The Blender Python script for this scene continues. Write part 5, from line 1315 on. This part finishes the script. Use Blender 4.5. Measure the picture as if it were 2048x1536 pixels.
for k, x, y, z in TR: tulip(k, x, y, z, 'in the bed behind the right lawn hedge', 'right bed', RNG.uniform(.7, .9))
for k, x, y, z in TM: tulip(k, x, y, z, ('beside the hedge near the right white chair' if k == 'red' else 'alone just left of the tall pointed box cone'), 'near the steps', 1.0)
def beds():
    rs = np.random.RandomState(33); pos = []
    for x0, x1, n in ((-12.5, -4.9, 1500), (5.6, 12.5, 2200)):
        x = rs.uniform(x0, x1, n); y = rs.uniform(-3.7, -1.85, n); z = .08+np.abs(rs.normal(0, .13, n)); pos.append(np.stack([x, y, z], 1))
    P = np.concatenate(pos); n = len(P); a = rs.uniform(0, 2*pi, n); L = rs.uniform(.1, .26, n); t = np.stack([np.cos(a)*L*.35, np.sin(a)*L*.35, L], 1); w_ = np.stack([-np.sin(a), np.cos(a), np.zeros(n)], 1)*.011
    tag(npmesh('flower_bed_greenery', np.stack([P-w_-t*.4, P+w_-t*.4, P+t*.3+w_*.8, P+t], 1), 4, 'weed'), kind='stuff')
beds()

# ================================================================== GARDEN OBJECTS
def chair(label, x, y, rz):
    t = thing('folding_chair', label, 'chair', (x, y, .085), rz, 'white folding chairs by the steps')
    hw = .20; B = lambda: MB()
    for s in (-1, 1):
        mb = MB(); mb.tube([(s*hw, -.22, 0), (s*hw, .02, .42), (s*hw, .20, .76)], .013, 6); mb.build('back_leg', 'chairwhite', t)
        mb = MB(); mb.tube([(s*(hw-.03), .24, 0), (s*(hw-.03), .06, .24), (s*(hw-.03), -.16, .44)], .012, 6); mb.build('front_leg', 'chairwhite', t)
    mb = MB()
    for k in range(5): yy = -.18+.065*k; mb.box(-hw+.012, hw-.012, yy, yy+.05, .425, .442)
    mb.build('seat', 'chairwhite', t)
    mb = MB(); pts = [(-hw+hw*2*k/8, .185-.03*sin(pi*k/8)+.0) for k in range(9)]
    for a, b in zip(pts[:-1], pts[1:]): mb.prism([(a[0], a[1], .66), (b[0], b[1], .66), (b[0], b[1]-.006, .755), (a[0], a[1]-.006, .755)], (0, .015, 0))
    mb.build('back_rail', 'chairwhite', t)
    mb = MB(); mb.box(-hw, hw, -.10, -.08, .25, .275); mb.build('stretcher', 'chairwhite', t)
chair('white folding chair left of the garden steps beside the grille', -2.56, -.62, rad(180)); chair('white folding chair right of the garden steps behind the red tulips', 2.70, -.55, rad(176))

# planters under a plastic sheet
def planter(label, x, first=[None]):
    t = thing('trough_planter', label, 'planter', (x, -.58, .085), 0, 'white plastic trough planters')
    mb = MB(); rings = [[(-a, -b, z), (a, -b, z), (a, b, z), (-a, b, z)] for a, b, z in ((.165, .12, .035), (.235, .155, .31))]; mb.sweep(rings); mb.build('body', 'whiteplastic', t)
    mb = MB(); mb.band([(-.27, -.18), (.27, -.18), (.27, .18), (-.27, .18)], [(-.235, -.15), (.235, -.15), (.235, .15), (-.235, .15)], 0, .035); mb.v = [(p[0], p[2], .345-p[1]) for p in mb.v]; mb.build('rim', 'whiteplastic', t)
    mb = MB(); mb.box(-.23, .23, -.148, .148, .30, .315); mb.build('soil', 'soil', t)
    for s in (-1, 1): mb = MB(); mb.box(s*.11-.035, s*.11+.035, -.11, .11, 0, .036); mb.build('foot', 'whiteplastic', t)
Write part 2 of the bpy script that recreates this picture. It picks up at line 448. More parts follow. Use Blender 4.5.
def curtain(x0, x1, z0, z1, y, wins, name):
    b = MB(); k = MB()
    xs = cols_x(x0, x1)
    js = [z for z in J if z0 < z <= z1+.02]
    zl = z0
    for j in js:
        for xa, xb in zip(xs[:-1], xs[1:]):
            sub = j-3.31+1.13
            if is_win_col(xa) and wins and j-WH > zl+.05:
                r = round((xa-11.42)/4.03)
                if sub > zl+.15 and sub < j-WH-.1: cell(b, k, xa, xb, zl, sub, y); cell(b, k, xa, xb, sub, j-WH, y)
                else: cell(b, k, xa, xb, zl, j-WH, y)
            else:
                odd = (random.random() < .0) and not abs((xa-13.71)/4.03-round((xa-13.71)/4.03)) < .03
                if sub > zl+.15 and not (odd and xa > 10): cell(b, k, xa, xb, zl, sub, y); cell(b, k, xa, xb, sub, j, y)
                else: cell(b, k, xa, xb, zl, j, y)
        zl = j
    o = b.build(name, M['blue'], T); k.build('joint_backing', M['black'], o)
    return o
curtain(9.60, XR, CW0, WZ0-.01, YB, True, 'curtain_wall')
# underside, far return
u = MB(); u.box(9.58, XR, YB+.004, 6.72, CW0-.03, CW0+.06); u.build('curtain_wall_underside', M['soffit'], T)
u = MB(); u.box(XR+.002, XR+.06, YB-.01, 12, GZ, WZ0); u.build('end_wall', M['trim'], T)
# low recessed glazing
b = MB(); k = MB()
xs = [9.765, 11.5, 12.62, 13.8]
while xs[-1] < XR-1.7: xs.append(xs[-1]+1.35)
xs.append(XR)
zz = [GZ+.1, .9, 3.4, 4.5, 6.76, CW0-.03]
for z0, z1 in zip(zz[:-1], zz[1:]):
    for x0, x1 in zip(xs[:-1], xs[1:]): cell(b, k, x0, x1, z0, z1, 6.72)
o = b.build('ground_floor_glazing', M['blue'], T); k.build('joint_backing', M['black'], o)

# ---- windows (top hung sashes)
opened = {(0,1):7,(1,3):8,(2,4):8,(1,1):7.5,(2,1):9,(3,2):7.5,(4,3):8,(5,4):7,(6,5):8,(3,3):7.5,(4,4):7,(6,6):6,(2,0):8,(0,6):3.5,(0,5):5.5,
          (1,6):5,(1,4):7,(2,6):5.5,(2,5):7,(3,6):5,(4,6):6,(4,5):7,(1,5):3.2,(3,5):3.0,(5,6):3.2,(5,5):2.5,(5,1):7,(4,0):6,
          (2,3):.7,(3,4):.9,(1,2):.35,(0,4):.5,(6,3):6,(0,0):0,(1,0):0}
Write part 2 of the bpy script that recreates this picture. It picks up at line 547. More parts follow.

> **Task to carry out**
Every line that holds the string "parts" should be returned.

> **Full solution**
Write part 2 of the bpy script that recreates this picture. It picks up at line 448. More parts follow. Use Blender 4.5.
Write part 2 of the bpy script that recreates this picture. It picks up at line 547. More parts follow.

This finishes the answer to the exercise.